It will be illegal to register a domain name in bad faith if it is identical or confusingly similar to the real names of other people, living or dead. The office of Californian Governor Gray Davis said yesterday that the new law will provide individuals with a higher level of protection against internet fraud and will make it easier for consumers to navigate the web by reducing the number of fraudulently registered names.
However, Andrew McLaughlin, an official of the Internet Corporation for Assigned Names and Numbers (ICANN) is reported as saying yesterday that: “In general, we don’t think it’s a good idea for governments to contribute potentially contradictory laws” to the existing policies on domain name registration.

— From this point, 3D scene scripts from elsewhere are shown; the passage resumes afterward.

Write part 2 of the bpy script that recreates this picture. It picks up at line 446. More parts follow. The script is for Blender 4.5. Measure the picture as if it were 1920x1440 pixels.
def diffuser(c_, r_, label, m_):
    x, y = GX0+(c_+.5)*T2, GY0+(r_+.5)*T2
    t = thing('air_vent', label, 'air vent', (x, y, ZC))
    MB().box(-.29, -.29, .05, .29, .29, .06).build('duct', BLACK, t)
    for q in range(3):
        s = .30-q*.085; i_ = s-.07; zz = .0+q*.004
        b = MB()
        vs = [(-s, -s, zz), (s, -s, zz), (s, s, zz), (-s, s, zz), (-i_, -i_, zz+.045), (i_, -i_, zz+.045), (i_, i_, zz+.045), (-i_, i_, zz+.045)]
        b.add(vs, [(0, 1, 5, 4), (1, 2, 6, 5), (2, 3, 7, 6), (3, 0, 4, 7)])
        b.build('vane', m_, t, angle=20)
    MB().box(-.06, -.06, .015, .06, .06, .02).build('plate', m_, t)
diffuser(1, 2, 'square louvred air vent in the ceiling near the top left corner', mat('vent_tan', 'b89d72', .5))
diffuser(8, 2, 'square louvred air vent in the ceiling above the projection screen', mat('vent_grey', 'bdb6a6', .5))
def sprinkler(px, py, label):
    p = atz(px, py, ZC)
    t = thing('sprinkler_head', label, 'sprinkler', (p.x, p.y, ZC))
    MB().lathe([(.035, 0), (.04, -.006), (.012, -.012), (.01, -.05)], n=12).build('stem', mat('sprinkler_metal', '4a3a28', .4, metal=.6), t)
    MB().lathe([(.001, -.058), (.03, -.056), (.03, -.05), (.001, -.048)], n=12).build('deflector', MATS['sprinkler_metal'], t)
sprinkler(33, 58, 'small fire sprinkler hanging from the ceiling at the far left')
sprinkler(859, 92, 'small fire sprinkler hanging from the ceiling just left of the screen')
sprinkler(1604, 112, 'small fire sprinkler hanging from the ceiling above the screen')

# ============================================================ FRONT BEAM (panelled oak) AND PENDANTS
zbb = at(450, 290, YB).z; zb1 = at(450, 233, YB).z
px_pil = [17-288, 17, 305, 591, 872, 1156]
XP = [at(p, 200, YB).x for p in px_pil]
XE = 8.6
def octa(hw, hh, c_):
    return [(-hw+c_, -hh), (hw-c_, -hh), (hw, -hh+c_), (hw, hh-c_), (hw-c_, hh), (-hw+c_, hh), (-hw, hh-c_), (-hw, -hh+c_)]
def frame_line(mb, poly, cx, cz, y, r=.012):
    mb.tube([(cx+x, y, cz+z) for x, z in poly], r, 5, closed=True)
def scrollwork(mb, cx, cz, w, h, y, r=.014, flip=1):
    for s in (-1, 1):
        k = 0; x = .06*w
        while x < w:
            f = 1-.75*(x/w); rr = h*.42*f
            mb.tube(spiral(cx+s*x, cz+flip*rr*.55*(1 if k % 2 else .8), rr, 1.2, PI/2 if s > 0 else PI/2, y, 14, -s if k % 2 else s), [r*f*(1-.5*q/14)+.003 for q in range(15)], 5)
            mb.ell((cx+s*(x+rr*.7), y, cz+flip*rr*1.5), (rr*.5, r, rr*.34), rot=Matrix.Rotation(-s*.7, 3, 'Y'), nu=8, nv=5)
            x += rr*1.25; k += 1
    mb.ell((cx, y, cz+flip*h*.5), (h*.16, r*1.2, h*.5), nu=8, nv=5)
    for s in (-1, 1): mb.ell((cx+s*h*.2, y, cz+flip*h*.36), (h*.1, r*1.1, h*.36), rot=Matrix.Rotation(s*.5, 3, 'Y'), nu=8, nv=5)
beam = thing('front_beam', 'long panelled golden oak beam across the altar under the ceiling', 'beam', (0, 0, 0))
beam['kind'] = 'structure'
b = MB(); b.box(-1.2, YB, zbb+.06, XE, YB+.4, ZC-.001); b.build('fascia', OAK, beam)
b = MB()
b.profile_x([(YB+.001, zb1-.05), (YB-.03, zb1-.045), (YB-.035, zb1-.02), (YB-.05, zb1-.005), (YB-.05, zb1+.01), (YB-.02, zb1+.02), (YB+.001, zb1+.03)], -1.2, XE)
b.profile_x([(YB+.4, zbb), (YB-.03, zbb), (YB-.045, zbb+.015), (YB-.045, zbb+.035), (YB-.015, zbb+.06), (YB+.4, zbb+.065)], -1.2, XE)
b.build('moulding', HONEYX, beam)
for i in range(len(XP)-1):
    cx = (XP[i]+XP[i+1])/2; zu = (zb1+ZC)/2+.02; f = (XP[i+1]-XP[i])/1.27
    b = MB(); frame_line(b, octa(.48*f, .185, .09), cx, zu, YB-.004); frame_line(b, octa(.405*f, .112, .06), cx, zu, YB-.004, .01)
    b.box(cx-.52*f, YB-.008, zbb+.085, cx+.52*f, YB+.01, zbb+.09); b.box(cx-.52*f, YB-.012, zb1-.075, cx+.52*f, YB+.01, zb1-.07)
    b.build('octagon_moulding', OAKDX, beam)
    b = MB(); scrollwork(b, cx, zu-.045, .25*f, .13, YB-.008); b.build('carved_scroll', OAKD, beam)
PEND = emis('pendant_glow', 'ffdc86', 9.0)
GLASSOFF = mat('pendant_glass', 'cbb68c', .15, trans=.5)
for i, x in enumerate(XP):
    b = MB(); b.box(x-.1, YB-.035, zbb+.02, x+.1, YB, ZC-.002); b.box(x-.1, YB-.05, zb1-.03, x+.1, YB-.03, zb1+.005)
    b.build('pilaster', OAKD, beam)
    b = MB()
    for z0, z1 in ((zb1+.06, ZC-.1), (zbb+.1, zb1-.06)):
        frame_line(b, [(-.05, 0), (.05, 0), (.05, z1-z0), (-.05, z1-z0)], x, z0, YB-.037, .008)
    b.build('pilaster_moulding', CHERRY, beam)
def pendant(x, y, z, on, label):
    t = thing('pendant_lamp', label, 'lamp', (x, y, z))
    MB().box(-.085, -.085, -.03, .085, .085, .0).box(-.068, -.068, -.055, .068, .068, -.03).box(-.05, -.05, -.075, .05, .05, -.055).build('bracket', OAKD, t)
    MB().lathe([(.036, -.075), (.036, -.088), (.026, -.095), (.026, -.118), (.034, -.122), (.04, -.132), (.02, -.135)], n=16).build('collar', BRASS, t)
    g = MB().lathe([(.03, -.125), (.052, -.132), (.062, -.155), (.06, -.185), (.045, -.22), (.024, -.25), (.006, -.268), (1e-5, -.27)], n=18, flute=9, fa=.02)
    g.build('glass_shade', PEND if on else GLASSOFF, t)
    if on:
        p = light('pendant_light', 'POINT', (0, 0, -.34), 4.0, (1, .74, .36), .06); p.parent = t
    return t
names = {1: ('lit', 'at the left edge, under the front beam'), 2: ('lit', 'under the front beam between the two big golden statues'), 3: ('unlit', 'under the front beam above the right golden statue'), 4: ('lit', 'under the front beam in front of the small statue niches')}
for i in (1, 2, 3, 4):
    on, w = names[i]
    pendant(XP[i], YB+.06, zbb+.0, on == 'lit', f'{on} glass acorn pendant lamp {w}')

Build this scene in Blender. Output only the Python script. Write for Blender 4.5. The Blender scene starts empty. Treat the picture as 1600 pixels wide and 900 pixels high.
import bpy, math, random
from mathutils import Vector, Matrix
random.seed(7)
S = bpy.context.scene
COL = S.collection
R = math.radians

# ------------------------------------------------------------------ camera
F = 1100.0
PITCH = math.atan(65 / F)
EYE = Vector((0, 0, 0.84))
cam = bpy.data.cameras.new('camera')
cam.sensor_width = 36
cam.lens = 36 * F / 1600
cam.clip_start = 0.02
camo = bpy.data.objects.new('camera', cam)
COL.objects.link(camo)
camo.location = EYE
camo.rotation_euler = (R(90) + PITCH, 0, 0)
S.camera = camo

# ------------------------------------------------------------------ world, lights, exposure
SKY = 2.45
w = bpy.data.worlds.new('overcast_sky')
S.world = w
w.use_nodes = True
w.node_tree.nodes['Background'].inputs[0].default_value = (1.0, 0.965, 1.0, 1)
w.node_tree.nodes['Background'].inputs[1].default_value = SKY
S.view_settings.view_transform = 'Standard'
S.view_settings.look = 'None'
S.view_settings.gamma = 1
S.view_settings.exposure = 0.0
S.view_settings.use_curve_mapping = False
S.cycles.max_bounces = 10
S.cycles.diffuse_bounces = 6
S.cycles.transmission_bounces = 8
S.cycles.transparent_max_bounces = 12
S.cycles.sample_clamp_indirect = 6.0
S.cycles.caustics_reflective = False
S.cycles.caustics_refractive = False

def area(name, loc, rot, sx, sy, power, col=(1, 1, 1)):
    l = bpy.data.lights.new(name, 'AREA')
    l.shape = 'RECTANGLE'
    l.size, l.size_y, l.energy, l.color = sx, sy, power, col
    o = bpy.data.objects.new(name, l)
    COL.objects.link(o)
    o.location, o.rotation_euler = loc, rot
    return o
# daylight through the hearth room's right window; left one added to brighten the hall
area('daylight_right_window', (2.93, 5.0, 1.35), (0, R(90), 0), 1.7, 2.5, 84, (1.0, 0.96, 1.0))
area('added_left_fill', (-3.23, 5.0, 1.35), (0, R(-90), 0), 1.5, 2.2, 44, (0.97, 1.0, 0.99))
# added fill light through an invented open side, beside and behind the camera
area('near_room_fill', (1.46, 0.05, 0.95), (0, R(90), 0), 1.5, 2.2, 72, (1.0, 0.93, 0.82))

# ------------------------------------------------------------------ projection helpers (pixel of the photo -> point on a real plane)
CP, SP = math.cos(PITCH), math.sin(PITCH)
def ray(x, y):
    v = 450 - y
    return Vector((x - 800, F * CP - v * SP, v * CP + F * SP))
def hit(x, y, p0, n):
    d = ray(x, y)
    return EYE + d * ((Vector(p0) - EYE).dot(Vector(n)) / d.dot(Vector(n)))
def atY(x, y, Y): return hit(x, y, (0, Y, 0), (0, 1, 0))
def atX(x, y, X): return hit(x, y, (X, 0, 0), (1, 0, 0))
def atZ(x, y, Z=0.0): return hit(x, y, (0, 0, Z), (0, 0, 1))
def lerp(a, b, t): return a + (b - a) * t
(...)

ICANN is a not-for-profit organisation that manages the addressing system of the internet. Its Uniform Dispute Resolution Policy, introduced last year to help trade mark owners win back names from cybersquatters, has been increasingly popular. It has been put to use in the Arbitration and Mediation Centre of the World Intellectual Property Organisation (WIPO), a UN organisation based in Geneva. As at the end of last month, the Centre has had 904 cases filed. Since its first hearings were decided this year, it has ordered the transfer of 297 domain names.
ICANN officials had been disappointed last year when federal law was introduced in the US to give trade mark owners a legal cause to sue cybersquatters who misappropriated their trade marked names or words. Under this US law, unlike the ICANN procedure, damages can be claimed from the cybersquatter. In one case under this Act that settled between the parties before the court’s decision, cybersquatters paid $25,000 to a trade mark owner.
In the UK, there is no specific law against cybersquatting. However, businesses have succeeded in UK courts by showing trade mark infringement and what is known as passing off. Such law gives the potential for a claim in damages against the cybersquatter, although many UK parties now prefer to take their cases before the WIPO tribunal.
The Californian law means that residents of the state now have three distinct choices of action against cybersquatters. The main distinction of the Californian law passed on Tuesday this week from the ICANN rules and the US federal law is that the others focus on trade marked names; the Californian law applies to individual names, which usually are not registered as trade marks. The ICANN rules were recently used by WIPO to justify giving British author Jeanette Winterson and actress Julia Roberts the rights to their dot.com names, despite having no registered trade marks; however, if their names were not famous, the ICANN rules would not have worked for the individuals.
Under the Californian law, a court may consider “fair use” of a name for satirical or other purposes, when deciding whether it was registered as a domain name in bad faith.